Extract each line bearing the word "from".

▶ [MATERIAL]:
───
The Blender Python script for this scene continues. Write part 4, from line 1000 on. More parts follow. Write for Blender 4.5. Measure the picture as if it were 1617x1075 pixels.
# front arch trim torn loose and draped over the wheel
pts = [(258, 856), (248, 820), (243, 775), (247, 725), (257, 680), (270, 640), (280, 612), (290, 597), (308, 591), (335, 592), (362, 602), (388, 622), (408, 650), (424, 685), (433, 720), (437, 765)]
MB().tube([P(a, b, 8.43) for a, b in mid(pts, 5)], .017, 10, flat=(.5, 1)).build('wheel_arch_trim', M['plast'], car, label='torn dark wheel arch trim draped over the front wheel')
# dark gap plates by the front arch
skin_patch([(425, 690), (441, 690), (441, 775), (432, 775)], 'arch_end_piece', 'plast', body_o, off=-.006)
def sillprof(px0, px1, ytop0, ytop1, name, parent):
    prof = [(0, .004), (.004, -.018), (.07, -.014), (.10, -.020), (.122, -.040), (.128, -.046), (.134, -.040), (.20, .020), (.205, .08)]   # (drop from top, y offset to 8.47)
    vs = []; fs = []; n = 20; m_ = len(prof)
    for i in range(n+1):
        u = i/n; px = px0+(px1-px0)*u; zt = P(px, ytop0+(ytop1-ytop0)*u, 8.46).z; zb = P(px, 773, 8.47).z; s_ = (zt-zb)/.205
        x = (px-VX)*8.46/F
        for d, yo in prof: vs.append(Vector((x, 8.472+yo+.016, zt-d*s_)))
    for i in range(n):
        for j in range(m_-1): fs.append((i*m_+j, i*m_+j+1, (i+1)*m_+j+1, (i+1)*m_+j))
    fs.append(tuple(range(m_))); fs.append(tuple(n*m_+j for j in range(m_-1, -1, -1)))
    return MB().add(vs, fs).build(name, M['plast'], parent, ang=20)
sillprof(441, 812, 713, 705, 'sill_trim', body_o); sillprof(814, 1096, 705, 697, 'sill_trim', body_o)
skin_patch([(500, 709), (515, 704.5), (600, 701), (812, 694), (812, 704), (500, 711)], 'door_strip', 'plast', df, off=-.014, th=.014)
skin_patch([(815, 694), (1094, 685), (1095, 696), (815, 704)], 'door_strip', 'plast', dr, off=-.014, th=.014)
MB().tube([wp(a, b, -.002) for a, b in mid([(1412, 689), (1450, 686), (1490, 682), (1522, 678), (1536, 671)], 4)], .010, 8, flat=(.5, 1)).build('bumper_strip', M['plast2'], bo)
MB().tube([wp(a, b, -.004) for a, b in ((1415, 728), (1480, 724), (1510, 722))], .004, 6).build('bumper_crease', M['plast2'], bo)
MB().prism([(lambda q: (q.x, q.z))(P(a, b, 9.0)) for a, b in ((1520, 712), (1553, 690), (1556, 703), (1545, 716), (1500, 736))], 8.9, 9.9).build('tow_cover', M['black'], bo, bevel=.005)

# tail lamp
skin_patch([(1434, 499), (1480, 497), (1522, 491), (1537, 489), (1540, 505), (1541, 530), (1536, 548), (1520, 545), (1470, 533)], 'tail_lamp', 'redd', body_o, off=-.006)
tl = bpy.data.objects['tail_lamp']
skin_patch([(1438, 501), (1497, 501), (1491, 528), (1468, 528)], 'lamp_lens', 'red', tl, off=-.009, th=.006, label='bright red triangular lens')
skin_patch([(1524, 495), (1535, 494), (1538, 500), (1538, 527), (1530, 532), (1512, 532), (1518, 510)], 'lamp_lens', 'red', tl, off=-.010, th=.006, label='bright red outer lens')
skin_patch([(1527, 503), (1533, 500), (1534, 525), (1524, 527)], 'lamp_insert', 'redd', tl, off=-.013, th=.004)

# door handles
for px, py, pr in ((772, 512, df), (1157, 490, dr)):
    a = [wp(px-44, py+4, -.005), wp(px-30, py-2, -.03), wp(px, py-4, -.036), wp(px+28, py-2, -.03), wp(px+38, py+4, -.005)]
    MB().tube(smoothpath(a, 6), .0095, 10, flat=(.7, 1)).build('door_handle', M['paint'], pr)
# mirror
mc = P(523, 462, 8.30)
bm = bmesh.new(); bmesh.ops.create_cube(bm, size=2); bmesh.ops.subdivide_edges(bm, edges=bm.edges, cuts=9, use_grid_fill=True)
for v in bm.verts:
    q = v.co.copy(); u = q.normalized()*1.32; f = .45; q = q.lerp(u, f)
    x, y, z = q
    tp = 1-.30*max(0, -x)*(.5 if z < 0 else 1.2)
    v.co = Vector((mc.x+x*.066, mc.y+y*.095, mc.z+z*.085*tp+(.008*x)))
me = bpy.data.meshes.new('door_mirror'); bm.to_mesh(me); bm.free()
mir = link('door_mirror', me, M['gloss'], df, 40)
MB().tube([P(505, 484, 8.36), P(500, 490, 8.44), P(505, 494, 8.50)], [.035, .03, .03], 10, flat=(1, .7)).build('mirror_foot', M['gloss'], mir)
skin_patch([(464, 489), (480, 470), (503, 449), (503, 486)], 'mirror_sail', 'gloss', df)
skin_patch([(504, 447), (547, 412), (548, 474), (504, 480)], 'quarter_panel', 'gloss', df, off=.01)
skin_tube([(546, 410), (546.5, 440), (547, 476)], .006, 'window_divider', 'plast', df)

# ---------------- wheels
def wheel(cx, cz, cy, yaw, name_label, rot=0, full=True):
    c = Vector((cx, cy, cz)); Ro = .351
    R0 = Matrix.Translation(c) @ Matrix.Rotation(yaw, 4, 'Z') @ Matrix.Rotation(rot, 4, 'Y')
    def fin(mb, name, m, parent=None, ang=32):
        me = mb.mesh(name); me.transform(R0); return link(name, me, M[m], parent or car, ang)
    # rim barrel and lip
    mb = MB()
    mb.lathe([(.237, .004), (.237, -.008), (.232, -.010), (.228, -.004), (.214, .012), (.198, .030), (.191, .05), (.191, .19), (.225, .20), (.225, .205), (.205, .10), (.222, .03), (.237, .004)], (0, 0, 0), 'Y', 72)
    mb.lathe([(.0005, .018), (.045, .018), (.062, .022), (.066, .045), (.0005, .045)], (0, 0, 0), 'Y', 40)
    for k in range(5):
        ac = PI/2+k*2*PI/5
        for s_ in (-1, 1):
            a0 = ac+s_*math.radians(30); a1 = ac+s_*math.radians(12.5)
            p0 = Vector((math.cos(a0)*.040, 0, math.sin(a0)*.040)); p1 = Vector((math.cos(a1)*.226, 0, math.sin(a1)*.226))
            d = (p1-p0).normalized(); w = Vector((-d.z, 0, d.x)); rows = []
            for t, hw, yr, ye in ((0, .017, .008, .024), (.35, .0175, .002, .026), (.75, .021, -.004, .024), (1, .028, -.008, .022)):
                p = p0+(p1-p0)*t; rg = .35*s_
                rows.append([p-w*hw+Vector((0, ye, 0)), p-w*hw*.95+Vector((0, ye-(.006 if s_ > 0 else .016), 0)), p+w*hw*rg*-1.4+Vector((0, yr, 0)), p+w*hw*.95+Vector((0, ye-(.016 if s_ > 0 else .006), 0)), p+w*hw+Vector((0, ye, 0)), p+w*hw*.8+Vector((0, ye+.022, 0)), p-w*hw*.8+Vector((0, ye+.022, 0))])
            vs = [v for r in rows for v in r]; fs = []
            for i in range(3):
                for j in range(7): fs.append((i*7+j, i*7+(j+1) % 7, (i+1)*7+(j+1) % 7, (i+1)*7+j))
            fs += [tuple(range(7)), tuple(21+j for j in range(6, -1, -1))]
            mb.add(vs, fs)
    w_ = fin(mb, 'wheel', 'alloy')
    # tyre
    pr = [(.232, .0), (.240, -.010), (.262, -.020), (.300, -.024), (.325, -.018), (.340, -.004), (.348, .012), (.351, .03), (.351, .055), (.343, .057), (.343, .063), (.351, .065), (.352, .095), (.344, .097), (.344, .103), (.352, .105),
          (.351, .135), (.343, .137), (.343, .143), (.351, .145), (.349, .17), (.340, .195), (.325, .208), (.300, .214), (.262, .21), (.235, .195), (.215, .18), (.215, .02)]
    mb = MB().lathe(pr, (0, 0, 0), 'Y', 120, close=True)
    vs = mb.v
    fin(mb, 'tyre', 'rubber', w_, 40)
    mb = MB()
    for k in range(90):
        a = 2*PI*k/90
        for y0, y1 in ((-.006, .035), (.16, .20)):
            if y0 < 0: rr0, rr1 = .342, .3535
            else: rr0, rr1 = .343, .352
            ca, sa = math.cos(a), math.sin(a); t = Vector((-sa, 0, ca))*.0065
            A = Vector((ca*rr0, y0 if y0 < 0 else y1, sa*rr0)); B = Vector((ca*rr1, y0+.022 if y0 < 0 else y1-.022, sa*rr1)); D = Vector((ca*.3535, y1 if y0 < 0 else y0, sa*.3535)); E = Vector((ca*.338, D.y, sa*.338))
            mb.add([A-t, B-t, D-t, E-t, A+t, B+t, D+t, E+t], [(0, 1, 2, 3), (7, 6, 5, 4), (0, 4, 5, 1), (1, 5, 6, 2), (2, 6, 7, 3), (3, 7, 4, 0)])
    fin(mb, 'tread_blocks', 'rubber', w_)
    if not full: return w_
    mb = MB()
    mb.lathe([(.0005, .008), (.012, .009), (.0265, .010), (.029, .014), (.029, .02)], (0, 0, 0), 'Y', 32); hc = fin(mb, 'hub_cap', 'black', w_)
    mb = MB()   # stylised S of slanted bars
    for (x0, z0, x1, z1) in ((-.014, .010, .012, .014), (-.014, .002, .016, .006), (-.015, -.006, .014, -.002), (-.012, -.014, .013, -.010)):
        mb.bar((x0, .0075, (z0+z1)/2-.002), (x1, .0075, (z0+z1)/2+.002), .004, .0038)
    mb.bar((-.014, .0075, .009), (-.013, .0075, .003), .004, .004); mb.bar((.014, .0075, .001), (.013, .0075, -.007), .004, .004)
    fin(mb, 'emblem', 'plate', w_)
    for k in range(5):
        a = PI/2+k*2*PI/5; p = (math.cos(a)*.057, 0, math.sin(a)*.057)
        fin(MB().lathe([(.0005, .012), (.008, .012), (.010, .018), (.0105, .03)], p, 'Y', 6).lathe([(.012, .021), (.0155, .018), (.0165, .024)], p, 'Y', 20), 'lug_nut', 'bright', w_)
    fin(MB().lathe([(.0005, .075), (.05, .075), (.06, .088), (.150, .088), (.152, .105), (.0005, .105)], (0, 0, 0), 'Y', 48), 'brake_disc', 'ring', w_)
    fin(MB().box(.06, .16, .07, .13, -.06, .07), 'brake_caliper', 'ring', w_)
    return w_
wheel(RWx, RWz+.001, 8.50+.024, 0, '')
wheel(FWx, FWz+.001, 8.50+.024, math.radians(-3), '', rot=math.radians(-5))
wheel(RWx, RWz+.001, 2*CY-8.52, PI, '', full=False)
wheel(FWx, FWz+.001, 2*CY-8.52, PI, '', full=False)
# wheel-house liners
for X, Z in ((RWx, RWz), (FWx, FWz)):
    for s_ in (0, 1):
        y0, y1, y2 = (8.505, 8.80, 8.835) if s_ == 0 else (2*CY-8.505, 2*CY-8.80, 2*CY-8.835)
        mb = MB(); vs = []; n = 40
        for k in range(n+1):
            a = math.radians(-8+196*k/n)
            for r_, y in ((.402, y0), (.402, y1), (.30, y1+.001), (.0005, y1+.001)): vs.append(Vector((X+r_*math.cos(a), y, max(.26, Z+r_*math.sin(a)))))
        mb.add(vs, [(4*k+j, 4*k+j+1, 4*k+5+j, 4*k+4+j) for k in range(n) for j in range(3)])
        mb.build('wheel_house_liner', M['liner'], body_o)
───
▶ [OUTPUT BELOW]:
The Blender Python script for this scene continues. Write part 4, from line 1000 on. More parts follow. Write for Blender 4.5. Measure the picture as if it were 1617x1075 pixels.
    prof = [(0, .004), (.004, -.018), (.07, -.014), (.10, -.020), (.122, -.040), (.128, -.046), (.134, -.040), (.20, .020), (.205, .08)]   # (drop from top, y offset to 8.47)